Hi Ted,
First, I would want a quote of Aristotle in context to know exactly of whom he is speaking, and most importantly I would also want the original Greek, since the translator's word choice may be very misleading. Incorporeal is a very loaded Latin term.
Aristotle's Metaphysics Book 1, translated, is available for free at a number of sites -- Example 1, Example 2, Example 3. If you skip to Part 8, you'll see the context in which Aristotle courts incorporealism. In speaking of causes, he's endorses incorporeal substance in contrast with the 4 corporeal elements. In essence, he was accusing the Presocratics of equating physis with hyle. More talk of incorporeal stuff is found in Aristotle's On Generation and Corruption. I don't know where to find the original Greek, but even so, I'd don't know Greek (do you?), much less Ancient Greek, and would still be at the mercy of translators.

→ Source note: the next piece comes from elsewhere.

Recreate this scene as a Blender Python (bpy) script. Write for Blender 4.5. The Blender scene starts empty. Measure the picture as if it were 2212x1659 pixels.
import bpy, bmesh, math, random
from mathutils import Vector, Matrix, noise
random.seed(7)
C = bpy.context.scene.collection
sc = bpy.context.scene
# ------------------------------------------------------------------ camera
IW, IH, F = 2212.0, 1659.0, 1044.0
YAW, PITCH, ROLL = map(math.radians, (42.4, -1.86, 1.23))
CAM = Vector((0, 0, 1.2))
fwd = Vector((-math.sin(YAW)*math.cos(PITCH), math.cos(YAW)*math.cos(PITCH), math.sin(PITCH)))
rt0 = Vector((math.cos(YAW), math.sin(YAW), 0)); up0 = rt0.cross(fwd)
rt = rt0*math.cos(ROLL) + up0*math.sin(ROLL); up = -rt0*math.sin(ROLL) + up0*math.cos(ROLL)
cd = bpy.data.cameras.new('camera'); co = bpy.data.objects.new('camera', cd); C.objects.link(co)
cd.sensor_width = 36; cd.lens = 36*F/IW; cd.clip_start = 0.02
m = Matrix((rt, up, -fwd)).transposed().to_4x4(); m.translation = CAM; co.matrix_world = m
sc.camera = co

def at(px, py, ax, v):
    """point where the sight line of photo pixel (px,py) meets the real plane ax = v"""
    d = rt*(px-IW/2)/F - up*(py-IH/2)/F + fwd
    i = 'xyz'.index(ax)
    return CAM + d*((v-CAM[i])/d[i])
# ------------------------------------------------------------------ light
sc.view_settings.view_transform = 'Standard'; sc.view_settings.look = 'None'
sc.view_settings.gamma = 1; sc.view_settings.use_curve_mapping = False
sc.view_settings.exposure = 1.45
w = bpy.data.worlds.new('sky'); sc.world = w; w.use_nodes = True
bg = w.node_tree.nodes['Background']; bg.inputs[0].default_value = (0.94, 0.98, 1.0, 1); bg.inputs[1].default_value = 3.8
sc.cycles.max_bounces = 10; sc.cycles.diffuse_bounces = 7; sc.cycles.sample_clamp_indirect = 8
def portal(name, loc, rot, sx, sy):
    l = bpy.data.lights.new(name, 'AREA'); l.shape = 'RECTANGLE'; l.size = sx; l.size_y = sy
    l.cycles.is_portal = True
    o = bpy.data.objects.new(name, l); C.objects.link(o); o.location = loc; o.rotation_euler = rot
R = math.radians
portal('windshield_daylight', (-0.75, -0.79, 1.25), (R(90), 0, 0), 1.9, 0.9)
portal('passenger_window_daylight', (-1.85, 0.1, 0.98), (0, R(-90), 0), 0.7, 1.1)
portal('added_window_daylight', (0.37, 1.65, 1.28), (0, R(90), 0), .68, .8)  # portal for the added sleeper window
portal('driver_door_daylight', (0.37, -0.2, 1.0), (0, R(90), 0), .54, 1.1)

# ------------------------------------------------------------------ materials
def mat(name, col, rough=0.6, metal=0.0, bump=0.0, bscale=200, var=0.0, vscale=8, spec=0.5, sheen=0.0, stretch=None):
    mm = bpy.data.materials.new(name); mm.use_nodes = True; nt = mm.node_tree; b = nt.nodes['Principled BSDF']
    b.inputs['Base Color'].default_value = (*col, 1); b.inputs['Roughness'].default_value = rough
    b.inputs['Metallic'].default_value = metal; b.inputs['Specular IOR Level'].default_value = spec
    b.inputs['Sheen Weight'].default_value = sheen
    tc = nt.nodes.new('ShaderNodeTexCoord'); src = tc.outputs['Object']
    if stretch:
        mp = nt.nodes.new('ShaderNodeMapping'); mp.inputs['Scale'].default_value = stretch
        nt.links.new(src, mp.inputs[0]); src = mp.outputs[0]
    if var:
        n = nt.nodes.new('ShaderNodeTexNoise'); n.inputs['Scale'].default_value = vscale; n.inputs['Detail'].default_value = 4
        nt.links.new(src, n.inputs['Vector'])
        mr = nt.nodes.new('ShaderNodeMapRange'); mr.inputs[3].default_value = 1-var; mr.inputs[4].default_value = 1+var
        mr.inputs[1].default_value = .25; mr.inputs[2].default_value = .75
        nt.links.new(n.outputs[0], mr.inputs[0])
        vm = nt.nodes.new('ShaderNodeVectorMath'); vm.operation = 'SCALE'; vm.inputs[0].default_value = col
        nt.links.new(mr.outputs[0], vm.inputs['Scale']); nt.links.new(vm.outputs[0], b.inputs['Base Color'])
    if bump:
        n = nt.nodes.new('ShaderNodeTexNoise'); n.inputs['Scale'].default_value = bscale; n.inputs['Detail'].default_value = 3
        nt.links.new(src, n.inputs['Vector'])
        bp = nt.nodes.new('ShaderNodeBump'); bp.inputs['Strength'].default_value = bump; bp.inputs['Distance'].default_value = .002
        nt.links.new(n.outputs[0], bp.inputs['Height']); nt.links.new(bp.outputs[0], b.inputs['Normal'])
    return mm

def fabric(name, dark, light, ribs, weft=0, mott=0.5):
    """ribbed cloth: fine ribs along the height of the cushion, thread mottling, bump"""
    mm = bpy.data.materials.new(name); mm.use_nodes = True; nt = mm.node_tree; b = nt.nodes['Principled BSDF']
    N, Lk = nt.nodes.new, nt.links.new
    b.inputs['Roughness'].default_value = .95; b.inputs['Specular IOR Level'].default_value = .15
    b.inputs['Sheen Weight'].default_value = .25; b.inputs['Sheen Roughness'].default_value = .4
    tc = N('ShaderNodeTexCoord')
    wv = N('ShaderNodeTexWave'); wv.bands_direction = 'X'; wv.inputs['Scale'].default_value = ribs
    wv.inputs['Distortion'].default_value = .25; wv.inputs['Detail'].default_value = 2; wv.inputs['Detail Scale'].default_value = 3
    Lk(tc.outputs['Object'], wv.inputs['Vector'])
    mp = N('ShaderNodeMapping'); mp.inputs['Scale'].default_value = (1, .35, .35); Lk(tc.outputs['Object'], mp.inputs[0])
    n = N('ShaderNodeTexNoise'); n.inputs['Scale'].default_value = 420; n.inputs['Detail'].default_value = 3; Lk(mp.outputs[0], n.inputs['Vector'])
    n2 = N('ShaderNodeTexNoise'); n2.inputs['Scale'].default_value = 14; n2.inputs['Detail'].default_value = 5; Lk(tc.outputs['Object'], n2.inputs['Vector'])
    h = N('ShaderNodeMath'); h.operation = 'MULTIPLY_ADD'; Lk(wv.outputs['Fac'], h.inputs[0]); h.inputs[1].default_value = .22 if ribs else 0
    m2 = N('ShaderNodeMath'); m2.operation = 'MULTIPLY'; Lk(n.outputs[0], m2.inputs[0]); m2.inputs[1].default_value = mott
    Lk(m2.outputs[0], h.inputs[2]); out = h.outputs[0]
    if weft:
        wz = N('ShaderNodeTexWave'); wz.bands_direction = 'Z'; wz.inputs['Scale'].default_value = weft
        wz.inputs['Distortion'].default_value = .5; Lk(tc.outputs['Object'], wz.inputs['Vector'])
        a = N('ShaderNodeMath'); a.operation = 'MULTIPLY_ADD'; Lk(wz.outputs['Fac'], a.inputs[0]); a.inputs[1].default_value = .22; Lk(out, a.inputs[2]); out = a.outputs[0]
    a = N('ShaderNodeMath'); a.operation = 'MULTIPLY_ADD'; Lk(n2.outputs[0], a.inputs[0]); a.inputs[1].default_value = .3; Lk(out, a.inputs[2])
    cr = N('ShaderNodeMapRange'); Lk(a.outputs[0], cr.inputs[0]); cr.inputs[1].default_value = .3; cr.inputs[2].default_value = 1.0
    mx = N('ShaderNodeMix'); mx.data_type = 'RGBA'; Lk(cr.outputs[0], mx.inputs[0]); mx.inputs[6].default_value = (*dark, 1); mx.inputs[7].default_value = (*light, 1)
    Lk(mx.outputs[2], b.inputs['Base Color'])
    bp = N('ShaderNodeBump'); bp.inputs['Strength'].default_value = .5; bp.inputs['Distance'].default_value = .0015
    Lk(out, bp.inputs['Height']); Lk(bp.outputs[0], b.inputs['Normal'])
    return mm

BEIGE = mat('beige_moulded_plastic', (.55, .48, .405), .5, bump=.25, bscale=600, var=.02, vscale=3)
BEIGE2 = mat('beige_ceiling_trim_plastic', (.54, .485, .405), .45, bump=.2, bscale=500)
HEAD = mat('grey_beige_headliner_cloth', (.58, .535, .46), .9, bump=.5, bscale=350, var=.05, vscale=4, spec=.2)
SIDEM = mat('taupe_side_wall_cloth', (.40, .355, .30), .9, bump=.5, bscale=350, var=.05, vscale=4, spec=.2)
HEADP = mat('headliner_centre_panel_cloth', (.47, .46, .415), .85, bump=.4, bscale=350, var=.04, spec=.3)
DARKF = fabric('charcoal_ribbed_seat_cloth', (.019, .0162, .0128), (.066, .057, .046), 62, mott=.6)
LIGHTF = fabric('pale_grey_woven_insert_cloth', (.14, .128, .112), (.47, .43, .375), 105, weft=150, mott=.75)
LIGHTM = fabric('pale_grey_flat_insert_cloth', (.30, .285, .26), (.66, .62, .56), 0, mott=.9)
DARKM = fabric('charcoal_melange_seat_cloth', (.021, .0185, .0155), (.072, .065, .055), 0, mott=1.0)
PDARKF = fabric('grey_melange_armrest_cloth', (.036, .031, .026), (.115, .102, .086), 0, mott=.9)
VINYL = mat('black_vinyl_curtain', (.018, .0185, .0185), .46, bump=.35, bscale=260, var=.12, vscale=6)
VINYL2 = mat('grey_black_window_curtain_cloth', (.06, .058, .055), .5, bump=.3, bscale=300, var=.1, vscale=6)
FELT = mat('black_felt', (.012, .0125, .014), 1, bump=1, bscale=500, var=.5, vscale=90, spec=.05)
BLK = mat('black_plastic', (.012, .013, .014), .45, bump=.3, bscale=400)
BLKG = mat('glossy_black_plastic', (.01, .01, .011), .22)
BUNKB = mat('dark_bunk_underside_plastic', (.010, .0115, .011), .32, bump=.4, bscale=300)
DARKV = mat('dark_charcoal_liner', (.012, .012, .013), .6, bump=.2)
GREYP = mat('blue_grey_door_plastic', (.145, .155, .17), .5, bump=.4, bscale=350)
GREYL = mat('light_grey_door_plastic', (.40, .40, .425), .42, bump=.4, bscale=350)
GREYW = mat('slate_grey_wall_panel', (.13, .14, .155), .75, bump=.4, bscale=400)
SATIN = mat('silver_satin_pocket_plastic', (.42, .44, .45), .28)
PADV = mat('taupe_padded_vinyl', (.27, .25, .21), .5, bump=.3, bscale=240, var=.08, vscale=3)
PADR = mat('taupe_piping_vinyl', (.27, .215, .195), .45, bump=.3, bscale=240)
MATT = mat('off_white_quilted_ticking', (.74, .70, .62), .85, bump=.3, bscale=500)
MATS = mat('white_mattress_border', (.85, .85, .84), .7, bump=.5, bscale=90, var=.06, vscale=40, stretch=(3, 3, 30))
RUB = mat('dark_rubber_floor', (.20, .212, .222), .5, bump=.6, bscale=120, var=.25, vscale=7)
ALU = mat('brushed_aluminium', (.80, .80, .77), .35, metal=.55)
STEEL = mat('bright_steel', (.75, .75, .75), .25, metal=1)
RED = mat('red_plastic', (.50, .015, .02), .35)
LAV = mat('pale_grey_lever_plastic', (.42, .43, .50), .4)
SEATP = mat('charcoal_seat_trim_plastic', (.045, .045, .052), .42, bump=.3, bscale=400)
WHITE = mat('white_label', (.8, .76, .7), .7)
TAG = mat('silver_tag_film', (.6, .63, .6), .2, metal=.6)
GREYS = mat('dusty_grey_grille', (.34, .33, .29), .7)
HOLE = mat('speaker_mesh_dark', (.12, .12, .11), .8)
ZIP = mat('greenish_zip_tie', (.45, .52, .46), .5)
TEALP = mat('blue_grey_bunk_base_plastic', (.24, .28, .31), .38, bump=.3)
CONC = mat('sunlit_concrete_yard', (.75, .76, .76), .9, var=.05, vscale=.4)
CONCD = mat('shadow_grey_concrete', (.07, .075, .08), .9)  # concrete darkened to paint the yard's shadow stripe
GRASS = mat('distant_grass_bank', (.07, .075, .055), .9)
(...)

Not that it's of consequence, but let's talk terms. You noted that the Greek for "body" came from one etymological chain, which includes physis. Physis (now the physical) did not necessarily entail the bodily. Physis comes from the Greek verb for "to bring forth" or "generating," and was used to describe what made things be. The Presocratics conceived of physis as the extended. The Milesians in particular would narrow that by viewing the extended as the bodily. Aristotle, in contrast, rejected the physis as the extended and the bodily, favoring instead physis as being motion of incorporeal substance. (See Physics, Book III.)